Au contraire, poursuit le journaliste invité dans C ce soir, les enquêtes scientifiques de l'Insee ou de l'Ined montrent une baisse du racisme en France, et que l'immigration est loin d'être une préoccupation des Français, contrairement à ce qu'affirment plusieurs responsables politiques, s'appuyant sur des sondages.

"Donc quand on dit qu'il n'y a pas d'intégration, c'est totalement faux"

L'enquête Cevipof "Fractures françaises" montrait que l'affirmation selon laquelle il y a trop d'étrangers en France ne cesse de décroître, passant de 70% en 2013 à 66% aujourd'hui.

"Il y une grande différence entre les sondages sur 800 personnes, Odoxa qui puise dans des viviers de volontaires tout faits qui nous donne des chiffres très important de rejet de l'immigration, 60 à 70% trouvent qu'il y a trop d'étrangers... Ces chiffres sont à peu près les mêmes partout en Europe (Italie, Allemagne, Grande-Bretagne) quelle que soit l'importance de l'immigration dans le pays. Quand vous regardez comment se distribuent ces opinions selon les affiliations, 90% des électeurs du RN et 30% dans les rangs de la gauche trouvent qu'il y a trop d'étrangers.... Ce ne sont donc pas des constats mais des jugements politiques", expliquait sur le plateau de LCP le sociologue François Héran professeur au Collège de France sur la Chaire "Migrations et société".

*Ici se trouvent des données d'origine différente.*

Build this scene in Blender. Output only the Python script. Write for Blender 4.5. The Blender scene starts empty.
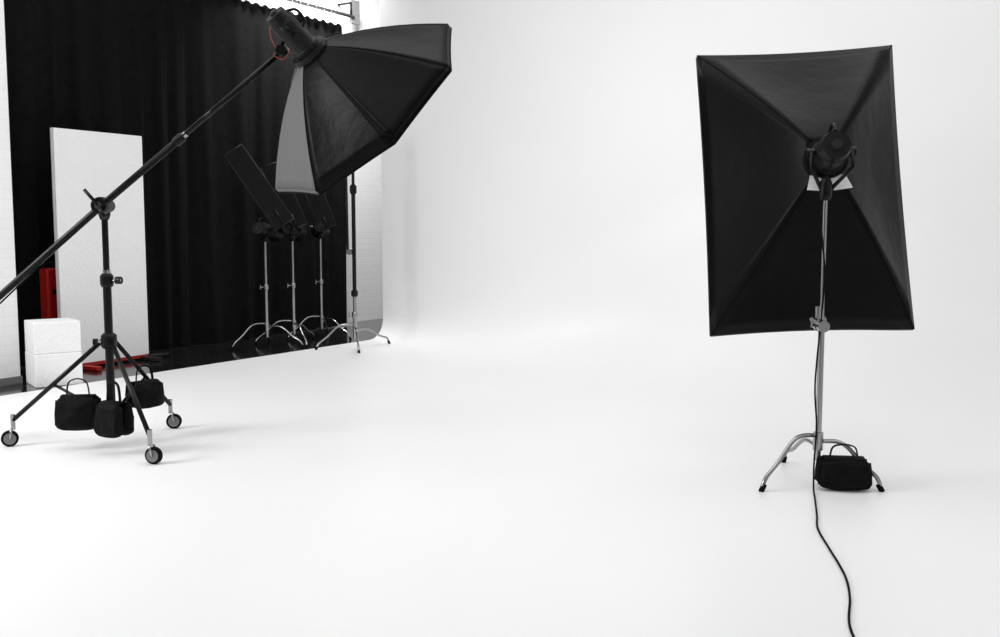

Pour prendre le contrepied des sondages montrant que 53% des sondés considèrent que les immigrés ne font pas assez d'effort pour s'intégrer, (enquête Ipsos 2022), le sociologue met en avant un chiffre : "31% des Français sont liés a l'immigration sur trois générations et seuls 5% ont leur quatre grands-parents immigrés, ce qui veut dire qu'il y a des unions mixtes considérables au fil des générations et donc que les populations ne se séparent pas mais se rapprochent. Donc quand on dit qu'il n'y a pas d'intégration, c'est totalement faux, il y a une tendance structurelle au rapprochement".